Jocelyn Morlock: Music of the
Romantic Era; Cobalt; Disquiet; Asylum; Oiseaux Bleus et Sauvages; Golden;
Solace. Centredisques. $16.99.
Sean Hickey: Cursive; Ampersand;
Dolmen; Ostinato Grosso; Pied-a-terre; Reckoning; Hill Music—A Breton Ramble;
The Birds of Barclay Street. Philip Edward Fisher, piano; Julia Sakharova,
violin; Brandon Patrick George, flute; Anne Lanzilotti, viola; Meredith Clark,
harp. Delos. $16.99.
Glenn Kotche: Adventureland.
Cantaloupe Music. $16.99
Titles in classical music
were in the past intended mostly to describe the forms in which the music was
written – symphony, partita, concerto, quartet, and so on. Even opera titles
were simply ways of identifying a work by its focus or primary character: Don Giovanni, The Magic Flute, The Flying
Dutchman. But as form itself broke down and evolved in the 20th
century, the titles of musical pieces came increasingly to attempt to describe
to the audience what it should experience in a work – what listeners should get
out of the music, based on what a composer intended to put it. This was particularly
true of program music, such as Richard Strauss’ Don Quixote – the work that famously led Leonard Bernstein to
comment, during one of his Young People’s Concerts, that music does not mean anything (after which Bernstein
concocted a silly scenario that the Strauss work could relate to just as well as it relates to the composer’s
intended scenario). But over time, and as music became both sparer and denser,
more complex and more difficult to latch onto in ordinary aural terms (compared
with the ease of comprehending, say, sonata form), composers started to rely
more and more on using titles to “explain” their works to the audience.
It is now increasingly
difficult to figure out what to say about many classical or sort-of-classical
pieces (“sort-of” because the blending of musical traditions has also increased
exponentially in recent decades). Works may or may not evoke the emotions
associated with their titles, or may express them for some listeners but not
for others. Is a work a success because it moves or engages people in a way
that has nothing to do with the composer’s intentions, on the basis of which
the work got its title? Or is success measured by how well a composer fulfills
the promise inherent in what the work is called? These are philosophical issues
rather than ones involving musical enjoyment, but they are germane to
recordings of modern works, because so often the auditory landscape of the
music is trekkable only with a guide of some sort – and a work’s title is the
sole guide that listeners are likely to have, unless they make it a point to
study a work’s provenance before listening to it (an unreasonable expectation
that some contemporary composers nevertheless appear to consider reasonable).
So the recent music of
Bright Sheng on a new Naxos CD is intended to be guided by its titles, but its
effectiveness for listeners will lie in their emotional (and, to a lesser
extent, intellectual) response to the music’s sound, which is uniformly a blend
of the Chinese and the Western – this is Sheng’s style.

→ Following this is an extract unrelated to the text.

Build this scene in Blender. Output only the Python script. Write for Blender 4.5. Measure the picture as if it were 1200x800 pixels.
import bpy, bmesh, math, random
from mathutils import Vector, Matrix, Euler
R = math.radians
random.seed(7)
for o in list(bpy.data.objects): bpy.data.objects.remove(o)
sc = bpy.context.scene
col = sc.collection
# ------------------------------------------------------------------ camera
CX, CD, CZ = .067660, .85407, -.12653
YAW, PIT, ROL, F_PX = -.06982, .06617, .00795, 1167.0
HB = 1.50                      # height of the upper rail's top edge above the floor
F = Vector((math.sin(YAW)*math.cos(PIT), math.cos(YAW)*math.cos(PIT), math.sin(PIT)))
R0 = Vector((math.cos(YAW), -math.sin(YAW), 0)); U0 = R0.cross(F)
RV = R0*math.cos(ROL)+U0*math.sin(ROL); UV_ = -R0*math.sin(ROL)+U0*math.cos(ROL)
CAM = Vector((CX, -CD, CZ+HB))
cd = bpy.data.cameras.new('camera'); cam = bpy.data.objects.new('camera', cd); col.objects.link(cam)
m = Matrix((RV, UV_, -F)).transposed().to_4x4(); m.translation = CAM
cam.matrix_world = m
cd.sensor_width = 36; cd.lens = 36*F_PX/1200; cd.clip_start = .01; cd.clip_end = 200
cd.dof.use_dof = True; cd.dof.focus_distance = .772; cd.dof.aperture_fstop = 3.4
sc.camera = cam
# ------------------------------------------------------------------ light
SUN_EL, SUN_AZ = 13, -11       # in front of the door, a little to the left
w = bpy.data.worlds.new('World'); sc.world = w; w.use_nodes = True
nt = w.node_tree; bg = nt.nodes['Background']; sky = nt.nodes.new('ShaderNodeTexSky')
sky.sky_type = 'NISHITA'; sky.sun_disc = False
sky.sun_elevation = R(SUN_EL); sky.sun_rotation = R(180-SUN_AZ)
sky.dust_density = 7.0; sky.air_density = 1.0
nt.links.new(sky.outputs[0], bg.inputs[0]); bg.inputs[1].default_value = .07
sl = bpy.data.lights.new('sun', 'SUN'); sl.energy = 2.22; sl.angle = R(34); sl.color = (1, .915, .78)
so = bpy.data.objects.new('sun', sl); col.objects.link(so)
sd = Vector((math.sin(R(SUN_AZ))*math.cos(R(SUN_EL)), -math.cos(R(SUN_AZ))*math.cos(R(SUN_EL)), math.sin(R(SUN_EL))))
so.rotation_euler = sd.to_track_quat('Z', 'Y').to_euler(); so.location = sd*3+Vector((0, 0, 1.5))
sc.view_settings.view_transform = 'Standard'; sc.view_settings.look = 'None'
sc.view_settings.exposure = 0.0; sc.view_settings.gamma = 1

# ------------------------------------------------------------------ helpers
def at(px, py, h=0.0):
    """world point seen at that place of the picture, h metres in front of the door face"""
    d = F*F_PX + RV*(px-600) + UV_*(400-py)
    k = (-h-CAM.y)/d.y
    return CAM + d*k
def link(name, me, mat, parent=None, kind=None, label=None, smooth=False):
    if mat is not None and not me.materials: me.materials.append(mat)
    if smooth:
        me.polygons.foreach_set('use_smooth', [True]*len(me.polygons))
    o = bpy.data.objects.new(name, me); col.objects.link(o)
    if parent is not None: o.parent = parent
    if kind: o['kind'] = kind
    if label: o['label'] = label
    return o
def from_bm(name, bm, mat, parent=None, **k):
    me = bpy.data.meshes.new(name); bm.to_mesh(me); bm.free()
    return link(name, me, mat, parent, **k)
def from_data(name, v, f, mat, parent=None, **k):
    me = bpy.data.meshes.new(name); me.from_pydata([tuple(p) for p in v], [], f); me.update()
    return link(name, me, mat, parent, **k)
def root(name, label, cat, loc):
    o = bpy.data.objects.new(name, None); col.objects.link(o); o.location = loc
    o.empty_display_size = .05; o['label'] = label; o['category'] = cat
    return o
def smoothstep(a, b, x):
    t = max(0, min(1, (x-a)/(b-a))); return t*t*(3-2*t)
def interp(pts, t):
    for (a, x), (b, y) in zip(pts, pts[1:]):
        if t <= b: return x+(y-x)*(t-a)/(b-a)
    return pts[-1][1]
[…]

The Song and Dance of Tears is in effect an interpretation of
Chinese folk music, in which Sheng does some of the same things that composers
such as Bartók and Kodály did with Hungarian music,
arranging and enlarging while staying true to the music’s roots. The difference
is that Sheng includes traditional Chinese instruments along with those of a
Western orchestra: pipa (played by Hui Li) and sheng (Tong Wu) in addition to
cello (Trey Lee) and piano (Sa Chen). There is musical fusion in The Blazing Mirage as well – the title
refers to art preserved in the Dunhuang Caves, but what listeners will hear is
a melding of musical styles with a particularly important role for cello (Lee
again). As for Colors of Crimson, the
title does point to something impressionistic, if somewhat monochromatic, but
not specifically to the marimba (played by Pius Cheng) that is at the center of
the work and whose sound Sheng here tries to expand into unfamiliar territory
and to contrast with the colors of the orchestra.
A blend of sonorities is
also common in the music of Jocelyn Morlock, who mixes influences as disparate
as those of Ravel and Balinese gamelan. Morlock’s work on a new Centredisques
CD is primarily orchestral, her mostly one-word titles designed to direct
listeners toward specific emotional and interpretative central points but not
really doing so in any particularly meaningful way. For example, you could flip
the titles of Music of the Romantic Era
and Oiseaux Bleus et Sauvages without
having any impact on the effect or effectiveness of these two 11-minute concert
overtures for orchestra. Asylum is a
chamber piece and Golden a
small-orchestra one featuring oboe, but there is nothing inherent in their
musical communication to reflect their titles – nor is there in Disquiet for orchestra, Cobalt for violin and orchestra, or Solace for violin, cello and orchestra.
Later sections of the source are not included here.